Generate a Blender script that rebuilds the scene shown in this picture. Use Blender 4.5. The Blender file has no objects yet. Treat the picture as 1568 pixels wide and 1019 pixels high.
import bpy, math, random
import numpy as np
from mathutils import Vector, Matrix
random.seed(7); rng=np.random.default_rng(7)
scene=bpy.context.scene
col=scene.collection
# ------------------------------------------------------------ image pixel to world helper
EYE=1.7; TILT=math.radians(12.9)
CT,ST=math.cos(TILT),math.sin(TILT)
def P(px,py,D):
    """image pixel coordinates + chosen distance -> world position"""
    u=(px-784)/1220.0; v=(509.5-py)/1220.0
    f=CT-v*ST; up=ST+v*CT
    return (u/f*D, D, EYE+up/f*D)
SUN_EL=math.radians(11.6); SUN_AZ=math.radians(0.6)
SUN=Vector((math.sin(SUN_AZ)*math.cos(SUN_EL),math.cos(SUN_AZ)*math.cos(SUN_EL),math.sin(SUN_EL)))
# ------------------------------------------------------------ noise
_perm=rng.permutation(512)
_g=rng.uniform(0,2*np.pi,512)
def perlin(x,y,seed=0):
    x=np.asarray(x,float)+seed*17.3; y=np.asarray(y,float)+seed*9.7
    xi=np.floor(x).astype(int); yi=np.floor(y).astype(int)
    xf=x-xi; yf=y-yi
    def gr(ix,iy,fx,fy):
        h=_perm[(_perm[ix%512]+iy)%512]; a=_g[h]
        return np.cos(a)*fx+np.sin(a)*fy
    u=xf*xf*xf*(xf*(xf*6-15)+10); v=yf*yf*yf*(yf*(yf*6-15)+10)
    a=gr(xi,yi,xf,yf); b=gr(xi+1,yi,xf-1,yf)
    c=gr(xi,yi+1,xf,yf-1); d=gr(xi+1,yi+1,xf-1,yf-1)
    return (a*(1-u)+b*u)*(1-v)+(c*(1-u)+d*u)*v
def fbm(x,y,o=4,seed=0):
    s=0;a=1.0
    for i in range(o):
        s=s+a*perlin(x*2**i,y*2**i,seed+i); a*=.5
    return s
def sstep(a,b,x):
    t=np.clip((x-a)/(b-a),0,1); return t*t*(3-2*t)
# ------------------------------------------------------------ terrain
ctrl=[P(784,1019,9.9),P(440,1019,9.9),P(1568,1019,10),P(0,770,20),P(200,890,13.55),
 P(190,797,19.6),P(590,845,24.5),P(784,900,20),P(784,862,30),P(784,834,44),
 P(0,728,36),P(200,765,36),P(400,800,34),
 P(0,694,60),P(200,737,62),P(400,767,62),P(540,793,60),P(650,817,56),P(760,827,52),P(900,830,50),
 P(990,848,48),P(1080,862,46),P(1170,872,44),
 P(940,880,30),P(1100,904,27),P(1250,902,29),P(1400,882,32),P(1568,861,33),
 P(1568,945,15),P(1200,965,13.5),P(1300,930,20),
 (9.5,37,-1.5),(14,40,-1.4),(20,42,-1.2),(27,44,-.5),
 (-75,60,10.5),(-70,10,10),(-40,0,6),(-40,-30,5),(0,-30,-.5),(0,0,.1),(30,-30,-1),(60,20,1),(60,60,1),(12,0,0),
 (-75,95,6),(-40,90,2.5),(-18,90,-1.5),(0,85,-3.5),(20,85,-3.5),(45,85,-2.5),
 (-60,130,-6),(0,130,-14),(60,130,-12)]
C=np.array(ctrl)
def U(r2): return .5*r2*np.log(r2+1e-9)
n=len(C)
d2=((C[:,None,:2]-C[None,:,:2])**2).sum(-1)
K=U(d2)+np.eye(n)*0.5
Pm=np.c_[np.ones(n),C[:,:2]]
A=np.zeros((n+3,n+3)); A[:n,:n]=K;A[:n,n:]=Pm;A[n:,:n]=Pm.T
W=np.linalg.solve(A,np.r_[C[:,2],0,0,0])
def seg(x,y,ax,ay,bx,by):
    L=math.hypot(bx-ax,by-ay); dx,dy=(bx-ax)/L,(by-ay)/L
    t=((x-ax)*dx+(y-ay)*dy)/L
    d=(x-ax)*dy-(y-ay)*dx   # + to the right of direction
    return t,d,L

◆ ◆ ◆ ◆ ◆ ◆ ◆

• **Task to carry out**
Extract all the material, leaving every line as it is.

• **Result of this exercise**
Generate a Blender script that rebuilds the scene shown in this picture. Use Blender 4.5. The Blender file has no objects yet. Treat the picture as 1568 pixels wide and 1019 pixels high.
import bpy, math, random
import numpy as np
from mathutils import Vector, Matrix
random.seed(7); rng=np.random.default_rng(7)
scene=bpy.context.scene
col=scene.collection
# ------------------------------------------------------------ image pixel to world helper
EYE=1.7; TILT=math.radians(12.9)
CT,ST=math.cos(TILT),math.sin(TILT)
def P(px,py,D):
    """image pixel coordinates + chosen distance -> world position"""
    u=(px-784)/1220.0; v=(509.5-py)/1220.0
    f=CT-v*ST; up=ST+v*CT
    return (u/f*D, D, EYE+up/f*D)
SUN_EL=math.radians(11.6); SUN_AZ=math.radians(0.6)
SUN=Vector((math.sin(SUN_AZ)*math.cos(SUN_EL),math.cos(SUN_AZ)*math.cos(SUN_EL),math.sin(SUN_EL)))
# ------------------------------------------------------------ noise
_perm=rng.permutation(512)
_g=rng.uniform(0,2*np.pi,512)
def perlin(x,y,seed=0):
    x=np.asarray(x,float)+seed*17.3; y=np.asarray(y,float)+seed*9.7
    xi=np.floor(x).astype(int); yi=np.floor(y).astype(int)
    xf=x-xi; yf=y-yi
    def gr(ix,iy,fx,fy):
        h=_perm[(_perm[ix%512]+iy)%512]; a=_g[h]
        return np.cos(a)*fx+np.sin(a)*fy
    u=xf*xf*xf*(xf*(xf*6-15)+10); v=yf*yf*yf*(yf*(yf*6-15)+10)
    a=gr(xi,yi,xf,yf); b=gr(xi+1,yi,xf-1,yf)
    c=gr(xi,yi+1,xf,yf-1); d=gr(xi+1,yi+1,xf-1,yf-1)
    return (a*(1-u)+b*u)*(1-v)+(c*(1-u)+d*u)*v
def fbm(x,y,o=4,seed=0):
    s=0;a=1.0
    for i in range(o):
        s=s+a*perlin(x*2**i,y*2**i,seed+i); a*=.5
    return s
def sstep(a,b,x):
    t=np.clip((x-a)/(b-a),0,1); return t*t*(3-2*t)
# ------------------------------------------------------------ terrain
ctrl=[P(784,1019,9.9),P(440,1019,9.9),P(1568,1019,10),P(0,770,20),P(200,890,13.55),
 P(190,797,19.6),P(590,845,24.5),P(784,900,20),P(784,862,30),P(784,834,44),
 P(0,728,36),P(200,765,36),P(400,800,34),
 P(0,694,60),P(200,737,62),P(400,767,62),P(540,793,60),P(650,817,56),P(760,827,52),P(900,830,50),
 P(990,848,48),P(1080,862,46),P(1170,872,44),
 P(940,880,30),P(1100,904,27),P(1250,902,29),P(1400,882,32),P(1568,861,33),
 P(1568,945,15),P(1200,965,13.5),P(1300,930,20),
 (9.5,37,-1.5),(14,40,-1.4),(20,42,-1.2),(27,44,-.5),
 (-75,60,10.5),(-70,10,10),(-40,0,6),(-40,-30,5),(0,-30,-.5),(0,0,.1),(30,-30,-1),(60,20,1),(60,60,1),(12,0,0),
 (-75,95,6),(-40,90,2.5),(-18,90,-1.5),(0,85,-3.5),(20,85,-3.5),(45,85,-2.5),
 (-60,130,-6),(0,130,-14),(60,130,-12)]
C=np.array(ctrl)
def U(r2): return .5*r2*np.log(r2+1e-9)
n=len(C)
d2=((C[:,None,:2]-C[None,:,:2])**2).sum(-1)
K=U(d2)+np.eye(n)*0.5
Pm=np.c_[np.ones(n),C[:,:2]]
A=np.zeros((n+3,n+3)); A[:n,:n]=K;A[:n,n:]=Pm;A[n:,:n]=Pm.T
W=np.linalg.solve(A,np.r_[C[:,2],0,0,0])
def seg(x,y,ax,ay,bx,by):
    L=math.hypot(bx-ax,by-ay); dx,dy=(bx-ax)/L,(by-ay)/L
    t=((x-ax)*dx+(y-ay)*dy)/L
    d=(x-ax)*dy-(y-ay)*dx   # + to the right of direction
    return t,d,L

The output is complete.